Carpay the ay-em
This is a very very very very worrying situation because we know our Lottie would never go “double Danish”. And now you’re going to have to wait until Wednesday to get to the bottom (!) of this.
This is a very very very very worrying situation because we know our Lottie would never go “double Danish”. And now you’re going to have to wait until Wednesday to get to the bottom (!) of this.
That does look like a nice pair of swirl buns
(Chealsea buns perhaps?)
I believe those are Tackleford buns.
… Or did you mean the pastries?
Cheeky!
Who in the Tackleford Universe has two thumbs, speaks Italian, and is a master of disguise? That’s right, it’s the triumphant ritorno of Jesper Bloem!
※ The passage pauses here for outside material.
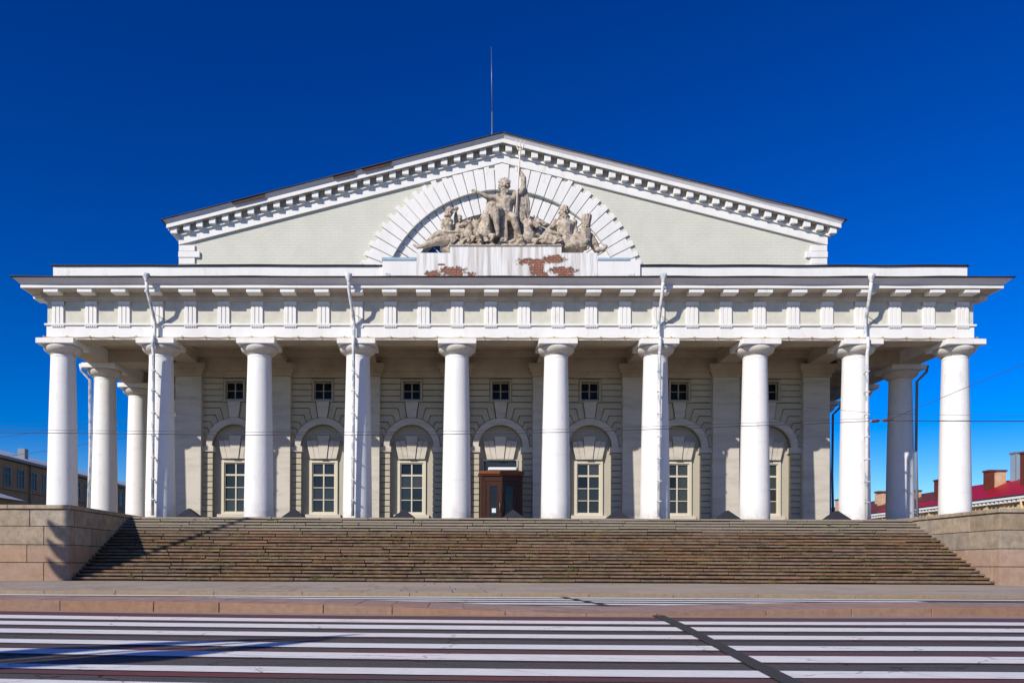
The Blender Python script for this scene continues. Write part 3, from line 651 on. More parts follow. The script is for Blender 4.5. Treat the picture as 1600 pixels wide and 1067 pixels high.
# fan of voussoirs, outer ring in front, inner ring set back
random.seed(3)
bounds = [3+4.33*k for k in range(16)]+[71.5]
angs = [(-3., 3.)]+[(bounds[k], bounds[k+1]) for k in range(16)]+[(-bounds[k+1], -bounds[k]) for k in range(16)]
def P(r_, a): return (r_*math.sin(R(a)), LC+r_*math.cos(R(a)))
def rmax(a):
    a = abs(a); return (T(0)-1.37-LC-.01)/(math.cos(R(a))+.2545*math.sin(R(a)))
bounds2 = [3+4.33*k for k in range(20)]+[89]
for a0, a1 in angs+[(bounds[16], 76), (-76, -bounds[16])]:
    gp_ = .16; i0, i1 = a0+gp_, a1-gp_
    mid = (a0+a1)/2 + (0)
    L, S = 8.28, 8.02
    if a0 == -3.: prof = [(i0, min(L, rmax(i0))), (0, min(L, rmax(0))), (i1, min(L, rmax(i1)))]
    elif a0 > 0: prof = [(i0, min(S, rmax(i0))), (mid, min(S, rmax(mid))), (mid, min(L, rmax(mid))), (i1, min(L, rmax(i1)))]
    else: prof = [(i0, min(L, rmax(i0))), (mid, min(L, rmax(mid))), (mid, min(S, rmax(mid))), (i1, min(S, rmax(i1)))]
    # clean repeated points where the raking frieze clips the stone
    poly = [P(6.80, i1), P(6.80, mid), P(6.80, i0)]
    for a_, r_ in prof:
        q = P(r_, a_)
        if (Vector(q)-Vector(poly[-1])).length > .01: poly.append(q)
    d = random.uniform(0, .02)
    prism('voussoir', poly, YG-.10-d, YG+.5, WHITE, B, .012)
for a0, a1 in [(-3., 3.)]+[(bounds2[k], bounds2[k+1]) for k in range(20)]+[(-bounds2[k+1], -bounds2[k]) for k in range(20)]:
    gp_ = .2; prism('inner_voussoir', [P(5.65, a1-gp_), P(5.65, a0+gp_), P(6.85, a0+gp_), P(6.85, a1-gp_)], YG+.13+random.uniform(0, .02), YG+.9, WHITE, B, .01)
prism('arch_backing', arc(6.86, 180, 0, 48, LC)+arc(5.7, 0, 180, 48, LC), YG+.22, YG+.88, PAVEJ, B)
lw = prism('lunette_window', arc(5.66, 180, 0, 48, LC)+arc(5.45, 0, 180, 48, LC), YG+.50, YG+.62, FRAMED, B)
prism('pane', arc(5.46, 180, 0, 48, LC), YG+.60, YG+.63, mat('lunette_glass', (.01, .04, .12), .12, spec=.8), lw)
for a in range(-75, 76, 15):
    p0, p1 = P(.4, a), P(5.46, a); tube('glazing_bar', [(p0[0], YG+.55, p0[1]), (p1[0], YG+.55, p1[1])], .04, FRAMED, lw, 4)
for rr in (1.9, 3.4, 4.6):
    q = arc(rr, 180, 0, 24, LC); tube('glazing_bar', [(x, YG+.55, z) for x, z in q], .035, FRAMED, lw, 4)
# pedestal
def pbox(n, a, b, z0, z1, y0, m, bev=.01): return box(n, a, b, y0, 1.9, z0, z1, m, B, bev)
pbox('pedestal', -2.88, 2.69, 11.74, 13.63, -.512, PED, .004); pbox('pedestal_wing', -4.55, -2.882, 11.74, 13.31, -.50, PED, .004); pbox('pedestal_wing', 2.692, 4.48, 11.74, 13.31, -.50, PED, .004)
pbox('pedestal_slab', -2.93, 2.74, 13.632, 13.69, -.56, STONE)
pbox('attic_step', -6.25, -4.552, 11.74, 12.93, -.48, WHITE); pbox('attic_step', 4.482, 6.62, 11.74, 12.93, -.48, WHITE)
pbox('step_cover', -6.28, -4.552, 12.932, 13.08, -.52, BLUEM); pbox('step_cover', 4.482, 6.12, 12.932, 13.06, -.52, BLUEM)
box('attic_roof', -22.3, 22.3, 0.1, 64, 12.35, 12.5, ROOFM, B)
# sheet edges have sagged and lifted a little over the years; a few lengths on the left slope are missing
def wavy(name, pts_fn, n, r_, amp): tube(name, [tuple(Vector(pts_fn(i/n))+Vector((0, 0, amp*noise.noise((pts_fn(i/n)[0]*.45, 3, r_*100))))) for i in range(n+1)], r_, DARK, B, 5)
wavy('flashing_edge', lambda t: (-24.3+48.6*t, -1.805, 11.675), 160, .022, .035)
wavy('flashing_edge', lambda t: (-22.85+16.3*t, -.465, 12.72), 60, .022, .03); wavy('flashing_edge', lambda t: (6.66+16.2*t, -.465, 12.72), 60, .022, .03)
for sg in (-1, 1): wavy('roof_edge', lambda t: (sg*18.9*t, 3.70, T(18.9*t)-.02), 90, .022, .04)
for x0, x1 in ((-7.7, -6.2), (-9.3, -8.2), (-14.9, -13.2)):
    prism('rotten_board', [(x0, T(x0)-.19), (x1, T(x1)-.21), (x1+.1, T(x1+.1)-.03), (x0-.1, T(x0-.1)-.03)], 3.74, 3.80, mat('rotten_wood', (.07, .05, .04), .9, (.16, .06, .04), 4, .8), B)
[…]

Clearly, the shop’s been invaded by the ghost of Robbie Rotten.
I’d know those swirls anywhere. That’s a mummy butt!
They should have noticed the lack of purple puffer jacket, and realized it couldn’t actually be Lottie.
THE PRIMO SNIFF
Maybe it’s the magic of the grayscale or the crazy smile, but Other Lottie looks a little younger than our Lottie. Like a couple of years younger. I wonder if she can prove her innocence.
Beware the evils of any alcohol served under an umbrella, Charlotty. It is a mocker.
I do hope that Kris isn’t planning to sell those danishes now. He should have at least picked them up with a pair of tongs!
A crazy evil twin that wants to destroy Lottie’s life? Who would devote the immense resources and time? Who pays them?